Not so fast, says the girls’ father. It’s not right that the eldest sister doesn’t get married before Emily, whom by now is clearly the designated unworthy worm compared to precious Lucinda, so James has better find Lucinda a hubby ASAP or James will marry Emily with no dowry. James suddenly remembers that he’d need money when he inherits, he hasn’t exactly been saving up his pennies (he’s in fact been spending them freely like he poops gold out of his rump every day), and oh, his poor family if he is penniless so okay, he’d do this. See, readers? James is clearly a gentleman, he’s in this for the sake of all the precious wounded unicorns in the land. The only skanks here are Emily and her shrill shrewish mother, because heaven forbid we have more than one saintly heroine in a romance story. Readers may get confused.

To be fair, Lucinda isn’t that much of a saint and she’s not written as one. She’s, in fact, a delusional twit who imagines that she’s a saint who is so much better than everyone else. A Bride for the Season follows the same formula as Jennifer Delamere’s previous two books in the Lover’s Grace series: one half of the couple in a marriage-of-necessity, in this case the heroine, is a delusional moron responsible for nearly all the dumb drama in the story, and the climax of the story sees the other half dressing down this moron until the moron goes, “Oh yeah, me moron!” before making up with the other person and having a happy ending within the next few closing pages of the story. Fortunately for me, at least here, the biggest crime Lucinda is guilty of is being an insufferable self-righteous twat sucking on delusions of sainthood and what not. She’s practically Mahatma Gandhi compared to the criminally stupid wretches in the previous two books.

However, A Bride for the Season is too superficial and shallow for its own good. There is some character development, but not to an extent that is believable or realistic. Take a look at James: he starts out an immature dingbat, and his transformation to a more mellow person is abruptly done with little believable transition. I still scratch my head when he berates Lucinda for being a donkey, because he’s not exactly the person qualified to judge other people’s maturity. His dressing down feels out of character, actually, because I’m not sure how he gains the awareness to develop such an insight. That scene feels too much like the author’s own voice emerging from the hero’s mouth, if I am making sense here.

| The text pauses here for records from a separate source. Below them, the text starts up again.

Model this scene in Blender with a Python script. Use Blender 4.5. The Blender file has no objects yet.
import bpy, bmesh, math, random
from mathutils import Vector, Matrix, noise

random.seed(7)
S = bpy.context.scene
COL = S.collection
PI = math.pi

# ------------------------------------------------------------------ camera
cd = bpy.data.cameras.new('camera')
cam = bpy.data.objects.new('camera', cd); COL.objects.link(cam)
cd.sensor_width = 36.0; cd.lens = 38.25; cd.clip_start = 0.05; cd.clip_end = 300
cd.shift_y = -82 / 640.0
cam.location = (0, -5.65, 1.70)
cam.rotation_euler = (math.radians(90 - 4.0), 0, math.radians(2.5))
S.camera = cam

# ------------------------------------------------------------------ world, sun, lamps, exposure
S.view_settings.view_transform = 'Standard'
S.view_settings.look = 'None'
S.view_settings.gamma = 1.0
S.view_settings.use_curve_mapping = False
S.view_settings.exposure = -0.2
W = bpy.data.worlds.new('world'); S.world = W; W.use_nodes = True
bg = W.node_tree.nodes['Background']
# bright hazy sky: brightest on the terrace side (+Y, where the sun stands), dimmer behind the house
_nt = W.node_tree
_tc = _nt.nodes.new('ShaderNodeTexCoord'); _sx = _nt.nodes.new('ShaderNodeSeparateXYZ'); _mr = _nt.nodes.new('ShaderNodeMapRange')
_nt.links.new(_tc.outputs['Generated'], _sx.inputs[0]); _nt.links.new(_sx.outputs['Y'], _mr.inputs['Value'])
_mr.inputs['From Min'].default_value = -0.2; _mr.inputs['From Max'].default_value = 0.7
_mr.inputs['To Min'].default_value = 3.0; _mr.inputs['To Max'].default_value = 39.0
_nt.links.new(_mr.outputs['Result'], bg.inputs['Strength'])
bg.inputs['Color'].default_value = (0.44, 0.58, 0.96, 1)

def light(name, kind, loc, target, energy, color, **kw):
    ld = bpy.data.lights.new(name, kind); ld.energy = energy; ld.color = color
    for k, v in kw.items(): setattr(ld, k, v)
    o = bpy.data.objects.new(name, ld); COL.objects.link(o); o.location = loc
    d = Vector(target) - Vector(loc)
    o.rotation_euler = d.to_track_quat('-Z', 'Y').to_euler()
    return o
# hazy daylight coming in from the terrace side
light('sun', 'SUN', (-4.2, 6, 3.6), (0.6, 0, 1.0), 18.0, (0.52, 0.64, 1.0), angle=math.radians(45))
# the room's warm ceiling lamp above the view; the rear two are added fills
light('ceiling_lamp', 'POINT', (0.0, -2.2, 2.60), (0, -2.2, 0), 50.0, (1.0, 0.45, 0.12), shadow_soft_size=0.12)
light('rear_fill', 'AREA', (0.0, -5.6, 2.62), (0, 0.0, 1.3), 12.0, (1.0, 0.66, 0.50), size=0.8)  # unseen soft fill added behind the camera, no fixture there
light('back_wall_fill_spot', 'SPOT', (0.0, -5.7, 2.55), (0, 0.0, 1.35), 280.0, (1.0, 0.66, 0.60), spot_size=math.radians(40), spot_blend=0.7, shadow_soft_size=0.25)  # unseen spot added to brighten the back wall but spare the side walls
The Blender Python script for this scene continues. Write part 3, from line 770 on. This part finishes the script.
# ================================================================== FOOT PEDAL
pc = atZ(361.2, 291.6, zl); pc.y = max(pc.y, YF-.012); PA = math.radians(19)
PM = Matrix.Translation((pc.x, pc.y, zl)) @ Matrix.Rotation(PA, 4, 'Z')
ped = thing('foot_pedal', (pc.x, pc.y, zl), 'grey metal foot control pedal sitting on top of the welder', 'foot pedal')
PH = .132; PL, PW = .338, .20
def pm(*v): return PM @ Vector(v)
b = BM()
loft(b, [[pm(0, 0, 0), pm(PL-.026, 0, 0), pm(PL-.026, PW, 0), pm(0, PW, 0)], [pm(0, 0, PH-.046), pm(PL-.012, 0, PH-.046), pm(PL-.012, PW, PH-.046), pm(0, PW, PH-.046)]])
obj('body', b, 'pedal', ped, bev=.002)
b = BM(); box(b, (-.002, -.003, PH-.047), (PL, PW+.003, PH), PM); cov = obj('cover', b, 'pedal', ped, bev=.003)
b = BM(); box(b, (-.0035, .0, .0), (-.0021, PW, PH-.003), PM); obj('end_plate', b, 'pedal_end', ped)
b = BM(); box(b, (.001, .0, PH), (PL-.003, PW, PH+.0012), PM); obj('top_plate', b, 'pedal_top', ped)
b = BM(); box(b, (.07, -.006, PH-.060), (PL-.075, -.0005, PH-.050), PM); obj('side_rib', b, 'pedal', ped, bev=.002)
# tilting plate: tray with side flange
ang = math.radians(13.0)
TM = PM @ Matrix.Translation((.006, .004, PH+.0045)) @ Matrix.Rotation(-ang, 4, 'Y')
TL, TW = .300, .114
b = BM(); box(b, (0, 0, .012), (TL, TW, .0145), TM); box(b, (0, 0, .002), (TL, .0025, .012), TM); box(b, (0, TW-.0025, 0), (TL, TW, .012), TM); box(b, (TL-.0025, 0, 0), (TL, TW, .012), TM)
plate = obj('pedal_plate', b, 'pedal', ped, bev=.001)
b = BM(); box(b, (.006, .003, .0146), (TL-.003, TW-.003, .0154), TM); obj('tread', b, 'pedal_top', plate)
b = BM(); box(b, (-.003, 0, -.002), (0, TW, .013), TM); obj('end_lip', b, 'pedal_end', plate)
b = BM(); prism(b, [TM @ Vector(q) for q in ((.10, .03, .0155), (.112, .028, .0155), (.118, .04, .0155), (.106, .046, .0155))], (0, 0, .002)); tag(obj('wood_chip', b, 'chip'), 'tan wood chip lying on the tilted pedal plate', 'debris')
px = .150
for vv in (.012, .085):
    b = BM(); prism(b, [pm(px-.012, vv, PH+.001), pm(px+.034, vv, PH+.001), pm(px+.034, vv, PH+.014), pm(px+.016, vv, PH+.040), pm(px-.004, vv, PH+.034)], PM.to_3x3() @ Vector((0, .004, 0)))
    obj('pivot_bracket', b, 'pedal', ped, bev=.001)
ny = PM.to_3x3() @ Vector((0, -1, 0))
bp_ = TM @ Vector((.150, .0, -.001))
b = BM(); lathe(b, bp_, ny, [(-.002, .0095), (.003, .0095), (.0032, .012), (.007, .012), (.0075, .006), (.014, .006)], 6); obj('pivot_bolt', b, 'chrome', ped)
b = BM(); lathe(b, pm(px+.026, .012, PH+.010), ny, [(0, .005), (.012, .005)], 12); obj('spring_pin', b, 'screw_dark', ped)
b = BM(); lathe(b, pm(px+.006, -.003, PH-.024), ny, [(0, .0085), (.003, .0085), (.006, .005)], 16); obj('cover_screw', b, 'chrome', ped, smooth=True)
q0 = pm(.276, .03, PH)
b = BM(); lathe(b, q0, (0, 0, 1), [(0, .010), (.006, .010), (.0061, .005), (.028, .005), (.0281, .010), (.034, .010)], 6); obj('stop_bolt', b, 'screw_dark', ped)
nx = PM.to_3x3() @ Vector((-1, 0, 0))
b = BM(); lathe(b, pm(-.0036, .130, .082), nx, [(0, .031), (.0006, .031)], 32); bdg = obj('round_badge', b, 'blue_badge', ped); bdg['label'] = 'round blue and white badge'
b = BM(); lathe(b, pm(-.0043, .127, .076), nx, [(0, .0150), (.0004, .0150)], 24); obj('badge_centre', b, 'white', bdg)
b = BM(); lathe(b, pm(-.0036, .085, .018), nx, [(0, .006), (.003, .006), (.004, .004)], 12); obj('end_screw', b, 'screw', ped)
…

Lucinda… well, on one hand, I’m glad the author at least didn’t create such an unbearable boor by accident under the delusion that Lucinda is everyone’s darling. But it’s hard to appreciate Lucinda’s “maturity” when it happens within the last few pages, followed by a rushed reconciliation and happy ending. The author lets her heroine go wild in that “I don’t just have a stick up my arse, darling, it’s an entire telephone pole!” act for way too long for her rushed epiphany to be believable. Also, it’s hard to appreciate the heroine’s character growth – or what passes for it – when the story is so shallow. Emily is a caricature, which I suppose is a necessity since it’s probably too much work to let James and Lucinda basically cuckold her without having James look like a jerk should Emily is given even a little redeeming trait. But I’m not sure what the excuse is for those cartoon shrew mothers (both James’s and Lucinda’s).

The portrayal of women here are so starkly noticeable in how over the top negative they tend to be compared to those of the men here. James led Emily on as much she did he early in the story, and yet Emily ends up being the scarlet tart in the whole scenario while James is somehow sold by the author as a desirable husband material. Perhaps this “all women suck but men can’t do wrong because yay, the penis is godly and almighty!” stuff is an accidental result of the author relying on lazy shortcuts in her story, but she’s practically issuing out invitation cards to people who want to believe that the double standards in this story are deliberate as a result of skewed perception of life in general.

So, at the end of the day, A Bride for the Season is the best book in the trilogy, but that’s by default as the characters in the other two books are more deserving of a slow and painful death compared to the “mere” superficially and lazily portrayed characters in this book. Therefore, on paper this book should get a three-oogie rating because the other two books fared worse with me. I can’t bear the idea of showing such indulgence to a book with this many misfires, however, and besides, while Lucinda is the least annoying of the idiots in the series, I won’t shed a tear if someone drops an elephant on her.